Provided material:
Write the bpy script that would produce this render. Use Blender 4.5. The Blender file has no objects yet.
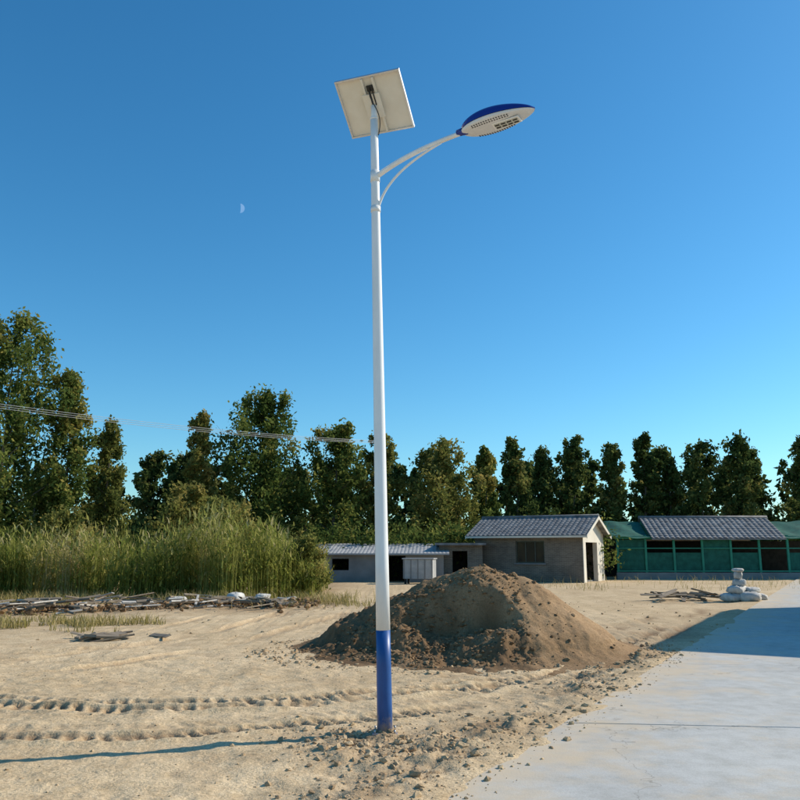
import bpy, math, random
import numpy as np
from mathutils import Vector, Matrix
random.seed(7)
RNG = np.random.default_rng(11)
S = bpy.context.scene
COL = S.collection

# ------------------------------------------------------------------ helpers
def link(o, parent=None):
    COL.objects.link(o)
    if parent is not None:
        o.parent = parent
    return o

def empty(name, loc=(0,0,0), rz=0.0, rot=None):
    e = bpy.data.objects.new(name, None)
    e.empty_display_size = 0.2
    e.location = loc
    e.rotation_euler = rot if rot else (0,0,rz)
    return link(e)

def np_mesh(name, verts, faces, mats=(), mat_idx=None, smooth=False, fattr=None, vattr=None):
    verts = np.asarray(verts, dtype=np.float32).reshape(-1,3)
    faces = np.asarray(faces, dtype=np.int32)
    n,k = faces.shape
    me = bpy.data.meshes.new(name)
    me.vertices.add(len(verts)); me.vertices.foreach_set('co', verts.ravel())
    me.loops.add(n*k); me.loops.foreach_set('vertex_index', faces.ravel())
    me.polygons.add(n)
    me.polygons.foreach_set('loop_start', np.arange(0,n*k,k,dtype=np.int32))
    for m in mats: me.materials.append(m)
    if mat_idx is not None: me.polygons.foreach_set('material_index', np.asarray(mat_idx,dtype=np.int32))
    me.update(calc_edges=True)
    me.polygons.foreach_set('use_smooth', np.full(n, smooth, dtype=bool))
    for d,dom in ((fattr,'FACE'),(vattr,'POINT')):
        if d:
            for key,val in d.items():
                a = me.attributes.new(key,'FLOAT',dom)
                a.data.foreach_set('value', np.asarray(val,dtype=np.float32))
    return me

def obj(name, me, parent=None, loc=None, rz=None):
    o = bpy.data.objects.new(name, me)
    link(o, parent)
    if loc is not None: o.location = loc
    if rz is not None: o.rotation_euler=(0,0,rz)
    return o

def pobj(name, verts, faces, mat, parent=None, smooth=False, bevel=0):
    me = bpy.data.meshes.new(name)
    me.from_pydata([tuple(v) for v in verts], [], faces)
    me.materials.append(mat)
    me.update()
    if smooth:
        for p in me.polygons: p.use_smooth=True
    o = obj(name, me, parent)
    if bevel:
        b=o.modifiers.new('bevel','BEVEL'); b.width=bevel; b.segments=2; b.limit_method='ANGLE'
    return o

BF=[(0,3,2,1),(4,5,6,7),(0,1,5,4),(1,2,6,5),(2,3,7,6),(3,0,4,7)]
def box_vf(c, s, M=None):
    vs=[]
    for z in (-.5,.5):
        for x,y in ((-.5,-.5),(.5,-.5),(.5,.5),(-.5,.5)):
            v=Vector((x*s[0],y*s[1],z*s[2]))
            if M: v=M@v
            vs.append(v+Vector(c))
    return vs
def boxes(name, items, mat, parent=None, bevel=0):
    V=[];F=[]
    for it in items:
        b=len(V); V+=box_vf(*it); F+=[tuple(i+b for i in f) for f in BF]
    return pobj(name,V,F,mat,parent,bevel=bevel)

def tube(pts, rad, sides=8, caps=False):
    pts=[Vector(p) for p in pts]; n=len(pts); V=[];Q=[]
    up=Vector((0.31,0.17,0.93)).normalized()
    for i,p in enumerate(pts):
        t=(pts[min(i+1,n-1)]-pts[max(i-1,0)]).normalized()
        a=t.cross(up)
        if a.length<1e-3: a=t.cross(Vector((1,0,0)))
        a.normalize(); b=t.cross(a).normalized()
        for k in range(sides):
            th=2*math.pi*k/sides
            V.append(p+(a*math.cos(th)+b*math.sin(th))*rad[i])
    for i in range(n-1):
        for k in range(sides):
            k2=(k+1)%sides
            Q.append((i*sides+k,i*sides+k2,(i+1)*sides+k2,(i+1)*sides+k))
    return V,Q
def tube_obj(name, pts, rad, mat, parent=None, sides=20):
    V,Q=tube(pts,rad,sides)
    n=len(pts)
    F=list(Q)+[tuple(range(sides-1,-1,-1)), tuple((n-1)*sides+k for k in range(sides))]
    o=pobj(name,V,F,mat,parent)
    for p in o.data.polygons:
        if len(p.vertices)==4: p.use_smooth=True
    return o

def hash2(ix,iy,seed=0):
    h=(ix*374761393+iy*668265263+seed*9176131)&0xffffffff
    h=((h^(h>>13))*1274126177)&0xffffffff
    return ((h^(h>>16))&0xffff)/65535.0
def vnoise(x,y,seed=0):
    xf=np.floor(x);yf=np.floor(y);ix=xf.astype(np.int64);iy=yf.astype(np.int64)
    u=x-xf;v=y-yf;u=u*u*(3-2*u);v=v*v*(3-2*v)
    a=hash2(ix,iy,seed);b=hash2(ix+1,iy,seed);c=hash2(ix,iy+1,seed);d=hash2(ix+1,iy+1,seed)
    return (a*(1-u)+b*u)*(1-v)+(c*(1-u)+d*u)*v
def fbm(x,y,sc,octv=4,seed=0,gain=.5):
    r=0;amp=1;tot=0;f=1/sc
    for o in range(octv):
        r=r+amp*(vnoise(x*f*math.cos(o)-y*f*math.sin(o)+o*13.7, x*f*math.sin(o)+y*f*math.cos(o)-o*7.1,seed+o)*2-1)
        tot+=amp;amp*=gain;f*=2.07
    return r/tot
def sstep(a,b,x):
    t=np.clip((x-a)/(b-a),0,1);return t*t*(3-2*t)

# ------------------------------------------------------------------ materials
def mat(name):
    m=bpy.data.materials.new(name);m.use_nodes=True
    nt=m.node_tree;b=nt.nodes['Principled BSDF']
    return m,nt,b
def N(nt,t,**k):
    n=nt.nodes.new(t)
    for a,v in k.items(): setattr(n,a,v)
    return n
def ramp(nt,fac,stops):
    r=N(nt,'ShaderNodeValToRGB');e=r.color_ramp.elements
    while len(e)<len(stops): e.new(.5)
    for i,(p,c) in enumerate(stops):
        e[i].position=p;e[i].color=(*c,1)
    nt.links.new(fac,r.inputs[0]);return r
def noise(nt,scale,detail=4,rough=.55,coord='Object',vec=None,stretch=None):
    n=N(nt,'ShaderNodeTexNoise');n.inputs['Scale'].default_value=scale;n.inputs['Detail'].default_value=detail;n.inputs['Roughness'].default_value=rough
    if vec is None:
        vec=N(nt,'ShaderNodeTexCoord').outputs[coord]
    if stretch:
        mp=N(nt,'ShaderNodeMapping');mp.inputs['Scale'].default_value=stretch
        nt.links.new(vec,mp.inputs[0]);vec=mp.outputs[0]
    nt.links.new(vec,n.inputs['Vector']);return n
def simple(name,c1,c2,scale=3,rough=.7,bump=.0,bscale=None,metal=0,stretch=None,spec=.4):
    m,nt,b=mat(name)
    n=noise(nt,scale,stretch=stretch)
    r=ramp(nt,n.outputs['Fac'],[(.32,c1),(.68,c2)])
    nt.links.new(r.outputs[0],b.inputs['Base Color'])
    b.inputs['Roughness'].default_value=rough;b.inputs['Metallic'].default_value=metal
    b.inputs['Specular IOR Level'].default_value=spec
    if bump:
        n2=noise(nt,bscale or scale*6,stretch=stretch)
        bp=N(nt,'ShaderNodeBump');bp.inputs['Strength'].default_value=bump;bp.inputs['Distance'].default_value=.02
        nt.links.new(n2.outputs['Fac'],bp.inputs['Height']);nt.links.new(bp.outputs[0],b.inputs['Normal'])
    return m
def mixc(nt,fac,a,b,mode='MIX'):
    m=N(nt,'ShaderNodeMix',data_type='RGBA',blend_type=mode)
    for s,v in ((0,fac),(6,a),(7,b)):
        if isinstance(v,(int,float)): m.inputs[s].default_value=v
        elif isinstance(v,tuple): m.inputs[s].default_value=(*v,1)
        else: nt.links.new(v,m.inputs[s])
    return m.outputs[2]

def soil_mat(name,light,mid,dark):
    m,nt,b=mat(name)
    n1=noise(nt,.35,4);n2=noise(nt,3.1,5,.65);n3=noise(nt,38,3,.7)
    r1=ramp(nt,n1.outputs['Fac'],[(.35,light),(.62,mid)])
    r2=ramp(nt,n2.outputs['Fac'],[(.30,(.76,.73,.69)),(.58,(1,1,1))])
    r3=ramp(nt,n3.outputs['Fac'],[(.30,(.70,.68,.65)),(.62,(1.06,1.05,1.04))])
    c=mixc(nt,1.0,r1.outputs[0],r2.outputs[0],'MULTIPLY')
    c=mixc(nt,.8,c,r3.outputs[0],'MULTIPLY')
    at=N(nt,'ShaderNodeAttribute',attribute_name='soil')
    c=mixc(nt,at.outputs['Fac'],c,dark)
    c2=mixc(nt,.5,c,r3.outputs[0],'MULTIPLY')
    nt.links.new(c2,b.inputs['Base Color'])
    b.inputs['Roughness'].default_value=.95;b.inputs['Specular IOR Level'].default_value=.1
    n4=noise(nt,14,4,.75)
    ad=N(nt,'ShaderNodeMath',operation='MULTIPLY_ADD');ad.inputs[1].default_value=.3
    nt.links.new(n3.outputs['Fac'],ad.inputs[0]);nt.links.new(n4.outputs['Fac'],ad.inputs[2])
    bp=N(nt,'ShaderNodeBump');bp.inputs['Strength'].default_value=.6;bp.inputs['Distance'].default_value=.03
    nt.links.new(ad.outputs[0],bp.inputs['Height'])
    nt.links.new(bp.outputs[0],b.inputs['Normal'])
    return m
M_GROUND=soil_mat('sandy_soil',(.75,.585,.375),(.65,.495,.305),(.27,.175,.10))
M_PILE=soil_mat('excavated_sand',(.45,.305,.175),(.33,.215,.118),(.155,.096,.052))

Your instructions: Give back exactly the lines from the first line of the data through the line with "COL = S.collection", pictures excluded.

Correct response:
Write the bpy script that would produce this render. Use Blender 4.5. The Blender file has no objects yet.
import bpy, math, random
import numpy as np
from mathutils import Vector, Matrix
random.seed(7)
RNG = np.random.default_rng(11)
S = bpy.context.scene
COL = S.collection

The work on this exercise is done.